### [Excerpted records]
————

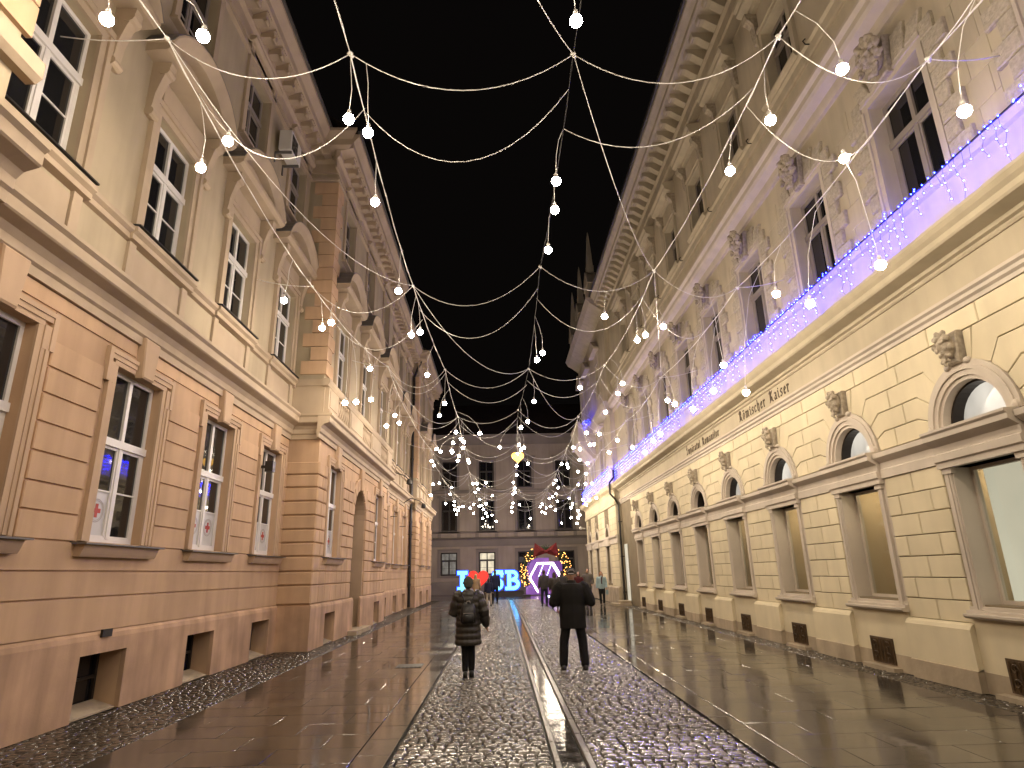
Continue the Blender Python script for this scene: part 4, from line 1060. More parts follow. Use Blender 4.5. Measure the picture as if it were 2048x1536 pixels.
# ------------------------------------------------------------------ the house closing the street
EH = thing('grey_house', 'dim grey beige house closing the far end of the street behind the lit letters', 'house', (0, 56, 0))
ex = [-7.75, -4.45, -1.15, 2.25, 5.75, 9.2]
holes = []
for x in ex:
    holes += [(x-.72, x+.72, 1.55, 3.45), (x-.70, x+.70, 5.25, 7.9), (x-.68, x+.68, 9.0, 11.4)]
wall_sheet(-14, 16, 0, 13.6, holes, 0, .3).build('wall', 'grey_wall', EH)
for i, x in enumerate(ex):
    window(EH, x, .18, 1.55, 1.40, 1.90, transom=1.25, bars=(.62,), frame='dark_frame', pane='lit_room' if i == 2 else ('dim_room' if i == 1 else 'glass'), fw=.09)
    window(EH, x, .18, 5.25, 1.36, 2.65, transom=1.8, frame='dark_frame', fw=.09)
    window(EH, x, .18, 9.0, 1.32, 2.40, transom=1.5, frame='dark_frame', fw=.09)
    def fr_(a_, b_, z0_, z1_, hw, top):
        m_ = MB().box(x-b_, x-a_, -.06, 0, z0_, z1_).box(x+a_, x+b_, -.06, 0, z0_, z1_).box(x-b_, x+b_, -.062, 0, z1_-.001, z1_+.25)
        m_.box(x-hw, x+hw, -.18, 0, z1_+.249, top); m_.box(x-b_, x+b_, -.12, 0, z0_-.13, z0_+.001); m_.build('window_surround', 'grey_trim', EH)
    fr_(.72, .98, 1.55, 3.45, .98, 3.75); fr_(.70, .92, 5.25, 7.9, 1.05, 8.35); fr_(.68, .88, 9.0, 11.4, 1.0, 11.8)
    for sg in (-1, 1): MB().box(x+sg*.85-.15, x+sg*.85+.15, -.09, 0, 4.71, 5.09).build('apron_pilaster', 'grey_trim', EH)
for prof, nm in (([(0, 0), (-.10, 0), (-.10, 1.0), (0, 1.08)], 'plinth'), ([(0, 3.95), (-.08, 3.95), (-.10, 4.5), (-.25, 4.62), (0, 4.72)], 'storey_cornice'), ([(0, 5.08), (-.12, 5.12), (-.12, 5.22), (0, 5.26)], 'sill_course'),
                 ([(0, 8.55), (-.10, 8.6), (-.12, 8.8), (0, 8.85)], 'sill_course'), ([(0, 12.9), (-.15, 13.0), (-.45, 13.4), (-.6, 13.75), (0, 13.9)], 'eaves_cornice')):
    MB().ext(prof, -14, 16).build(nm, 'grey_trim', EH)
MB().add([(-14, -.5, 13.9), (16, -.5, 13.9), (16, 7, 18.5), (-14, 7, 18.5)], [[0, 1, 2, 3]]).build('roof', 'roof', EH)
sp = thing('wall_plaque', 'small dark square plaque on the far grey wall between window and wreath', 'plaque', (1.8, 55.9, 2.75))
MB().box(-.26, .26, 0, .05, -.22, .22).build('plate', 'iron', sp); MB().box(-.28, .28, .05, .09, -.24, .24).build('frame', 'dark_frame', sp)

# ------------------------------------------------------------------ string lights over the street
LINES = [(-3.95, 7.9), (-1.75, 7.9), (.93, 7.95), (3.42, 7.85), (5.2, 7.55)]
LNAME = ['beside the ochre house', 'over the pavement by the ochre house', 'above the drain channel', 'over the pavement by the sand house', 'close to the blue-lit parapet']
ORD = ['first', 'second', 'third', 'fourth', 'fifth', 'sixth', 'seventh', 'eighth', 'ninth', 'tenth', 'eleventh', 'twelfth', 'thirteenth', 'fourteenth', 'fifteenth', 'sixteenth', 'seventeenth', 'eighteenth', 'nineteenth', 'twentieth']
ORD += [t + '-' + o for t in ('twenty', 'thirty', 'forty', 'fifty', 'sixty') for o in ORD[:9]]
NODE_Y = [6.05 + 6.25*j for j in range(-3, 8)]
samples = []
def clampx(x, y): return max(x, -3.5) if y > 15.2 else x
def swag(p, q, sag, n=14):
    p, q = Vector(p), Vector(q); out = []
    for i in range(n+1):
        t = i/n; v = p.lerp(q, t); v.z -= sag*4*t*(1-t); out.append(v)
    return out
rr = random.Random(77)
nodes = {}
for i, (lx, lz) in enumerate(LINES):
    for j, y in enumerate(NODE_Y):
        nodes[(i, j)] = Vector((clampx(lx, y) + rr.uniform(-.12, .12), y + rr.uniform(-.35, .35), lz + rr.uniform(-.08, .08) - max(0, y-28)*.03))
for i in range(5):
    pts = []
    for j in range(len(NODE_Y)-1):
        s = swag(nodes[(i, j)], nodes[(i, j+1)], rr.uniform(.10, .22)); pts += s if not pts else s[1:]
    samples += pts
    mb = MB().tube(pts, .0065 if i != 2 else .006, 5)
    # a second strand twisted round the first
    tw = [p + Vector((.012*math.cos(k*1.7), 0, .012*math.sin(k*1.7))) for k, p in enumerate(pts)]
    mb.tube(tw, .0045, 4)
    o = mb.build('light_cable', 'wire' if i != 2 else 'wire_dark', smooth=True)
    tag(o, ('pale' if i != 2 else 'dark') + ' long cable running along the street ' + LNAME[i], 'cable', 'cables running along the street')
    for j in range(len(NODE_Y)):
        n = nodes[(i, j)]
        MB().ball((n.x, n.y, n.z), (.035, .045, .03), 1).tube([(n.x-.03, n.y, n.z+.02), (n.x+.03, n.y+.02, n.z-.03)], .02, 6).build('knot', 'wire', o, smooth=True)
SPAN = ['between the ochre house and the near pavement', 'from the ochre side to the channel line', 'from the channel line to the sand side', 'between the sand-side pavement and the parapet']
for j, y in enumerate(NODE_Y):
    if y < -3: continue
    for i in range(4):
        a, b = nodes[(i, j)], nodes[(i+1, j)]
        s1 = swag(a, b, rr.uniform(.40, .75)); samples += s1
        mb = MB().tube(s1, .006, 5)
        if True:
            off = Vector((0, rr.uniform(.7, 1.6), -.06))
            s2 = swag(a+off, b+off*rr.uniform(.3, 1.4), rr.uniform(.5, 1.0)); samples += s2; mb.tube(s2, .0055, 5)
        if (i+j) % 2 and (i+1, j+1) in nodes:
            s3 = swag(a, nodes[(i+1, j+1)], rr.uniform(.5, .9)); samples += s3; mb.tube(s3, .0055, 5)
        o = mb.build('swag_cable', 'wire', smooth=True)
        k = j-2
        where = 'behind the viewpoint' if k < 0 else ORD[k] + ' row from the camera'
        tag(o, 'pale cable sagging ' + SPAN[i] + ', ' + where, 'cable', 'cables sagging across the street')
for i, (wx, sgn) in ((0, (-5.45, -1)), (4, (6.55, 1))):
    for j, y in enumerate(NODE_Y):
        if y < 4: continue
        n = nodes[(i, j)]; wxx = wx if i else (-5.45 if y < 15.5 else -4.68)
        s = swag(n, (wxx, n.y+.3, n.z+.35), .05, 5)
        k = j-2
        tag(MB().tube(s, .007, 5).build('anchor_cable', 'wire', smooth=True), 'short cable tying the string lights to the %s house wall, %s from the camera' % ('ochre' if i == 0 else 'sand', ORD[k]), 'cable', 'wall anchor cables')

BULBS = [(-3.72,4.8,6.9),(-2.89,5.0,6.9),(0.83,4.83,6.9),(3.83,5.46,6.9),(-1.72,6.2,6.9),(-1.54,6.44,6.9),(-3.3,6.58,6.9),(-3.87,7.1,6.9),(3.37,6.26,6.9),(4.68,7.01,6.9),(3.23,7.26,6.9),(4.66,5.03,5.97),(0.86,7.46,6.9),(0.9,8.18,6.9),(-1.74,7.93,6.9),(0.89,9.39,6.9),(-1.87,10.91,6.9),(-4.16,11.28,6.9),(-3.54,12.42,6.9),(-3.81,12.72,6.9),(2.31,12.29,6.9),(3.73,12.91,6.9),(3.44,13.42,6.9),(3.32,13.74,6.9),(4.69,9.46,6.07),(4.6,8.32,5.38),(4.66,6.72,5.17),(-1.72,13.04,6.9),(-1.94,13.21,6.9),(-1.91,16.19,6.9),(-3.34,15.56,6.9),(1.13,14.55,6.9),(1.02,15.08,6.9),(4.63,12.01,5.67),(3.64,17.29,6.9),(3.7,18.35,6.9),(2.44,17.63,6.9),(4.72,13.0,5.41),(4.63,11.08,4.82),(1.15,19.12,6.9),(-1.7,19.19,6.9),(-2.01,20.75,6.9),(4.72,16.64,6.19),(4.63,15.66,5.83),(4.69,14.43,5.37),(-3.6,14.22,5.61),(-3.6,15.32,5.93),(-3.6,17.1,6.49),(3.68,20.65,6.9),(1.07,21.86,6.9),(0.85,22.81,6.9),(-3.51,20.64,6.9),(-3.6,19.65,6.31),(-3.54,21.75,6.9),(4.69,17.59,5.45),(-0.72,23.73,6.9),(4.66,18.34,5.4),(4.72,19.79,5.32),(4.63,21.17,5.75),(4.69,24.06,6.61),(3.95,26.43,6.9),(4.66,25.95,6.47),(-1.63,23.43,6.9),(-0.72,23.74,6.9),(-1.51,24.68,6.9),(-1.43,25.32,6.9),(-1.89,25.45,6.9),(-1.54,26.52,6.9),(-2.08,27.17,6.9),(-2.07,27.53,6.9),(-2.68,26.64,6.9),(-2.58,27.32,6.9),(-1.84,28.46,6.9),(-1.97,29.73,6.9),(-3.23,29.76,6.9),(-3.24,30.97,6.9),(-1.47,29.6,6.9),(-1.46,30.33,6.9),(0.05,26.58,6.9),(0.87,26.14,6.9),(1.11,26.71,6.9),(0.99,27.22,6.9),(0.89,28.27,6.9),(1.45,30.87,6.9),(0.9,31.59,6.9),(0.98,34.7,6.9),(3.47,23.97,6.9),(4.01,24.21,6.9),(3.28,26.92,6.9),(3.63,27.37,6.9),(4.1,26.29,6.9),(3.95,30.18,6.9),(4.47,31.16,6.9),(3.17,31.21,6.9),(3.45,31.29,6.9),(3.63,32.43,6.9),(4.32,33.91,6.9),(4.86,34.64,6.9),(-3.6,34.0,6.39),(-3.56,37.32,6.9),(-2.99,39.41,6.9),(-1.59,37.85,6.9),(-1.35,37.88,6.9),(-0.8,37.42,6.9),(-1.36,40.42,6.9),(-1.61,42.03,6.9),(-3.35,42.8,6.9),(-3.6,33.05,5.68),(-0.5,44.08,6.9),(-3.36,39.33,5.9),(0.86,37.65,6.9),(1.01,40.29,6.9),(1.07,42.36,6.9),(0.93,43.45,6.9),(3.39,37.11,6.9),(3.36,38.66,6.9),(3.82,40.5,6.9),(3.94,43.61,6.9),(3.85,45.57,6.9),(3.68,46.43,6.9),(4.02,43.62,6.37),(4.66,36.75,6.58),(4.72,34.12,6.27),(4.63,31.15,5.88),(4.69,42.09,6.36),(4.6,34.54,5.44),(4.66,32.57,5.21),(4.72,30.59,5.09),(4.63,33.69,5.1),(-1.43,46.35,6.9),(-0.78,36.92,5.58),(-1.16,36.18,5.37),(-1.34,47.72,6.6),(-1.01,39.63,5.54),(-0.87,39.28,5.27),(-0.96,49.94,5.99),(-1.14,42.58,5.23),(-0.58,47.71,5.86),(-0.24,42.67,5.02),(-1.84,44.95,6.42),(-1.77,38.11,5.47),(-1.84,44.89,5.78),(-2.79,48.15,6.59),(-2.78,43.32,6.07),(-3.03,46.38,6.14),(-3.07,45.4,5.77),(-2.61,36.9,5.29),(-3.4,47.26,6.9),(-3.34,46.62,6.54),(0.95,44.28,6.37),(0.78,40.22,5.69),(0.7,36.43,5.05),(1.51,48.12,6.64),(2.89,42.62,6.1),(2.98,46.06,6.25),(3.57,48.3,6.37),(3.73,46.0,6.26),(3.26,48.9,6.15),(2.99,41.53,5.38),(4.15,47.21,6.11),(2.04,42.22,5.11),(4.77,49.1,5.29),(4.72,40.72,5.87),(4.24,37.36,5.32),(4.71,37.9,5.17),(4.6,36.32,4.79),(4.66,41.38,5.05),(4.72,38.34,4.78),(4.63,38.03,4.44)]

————

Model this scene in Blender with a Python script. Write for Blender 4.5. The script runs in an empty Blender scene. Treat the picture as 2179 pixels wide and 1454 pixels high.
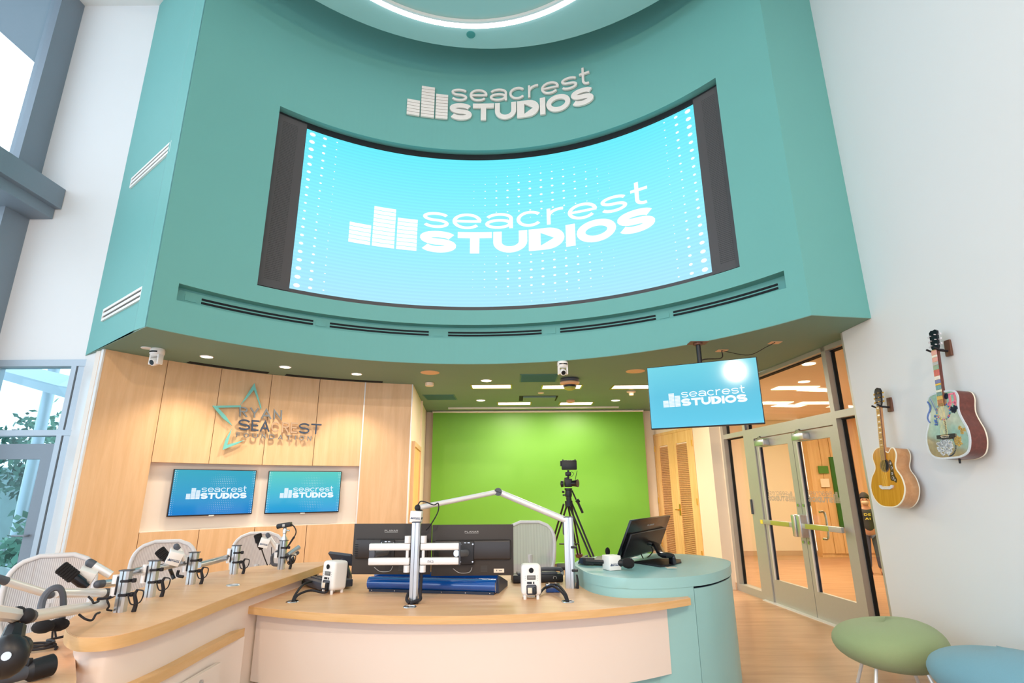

————

### [Written instruction]
Find the lines containing "Python" and pull them out.

### [Result for this exercise]
Continue the Blender Python script for this scene: part 4, from line 1060. More parts follow. Use Blender 4.5. Measure the picture as if it were 2048x1536 pixels.
Model this scene in Blender with a Python script. Write for Blender 4.5. The script runs in an empty Blender scene. Treat the picture as 2179 pixels wide and 1454 pixels high.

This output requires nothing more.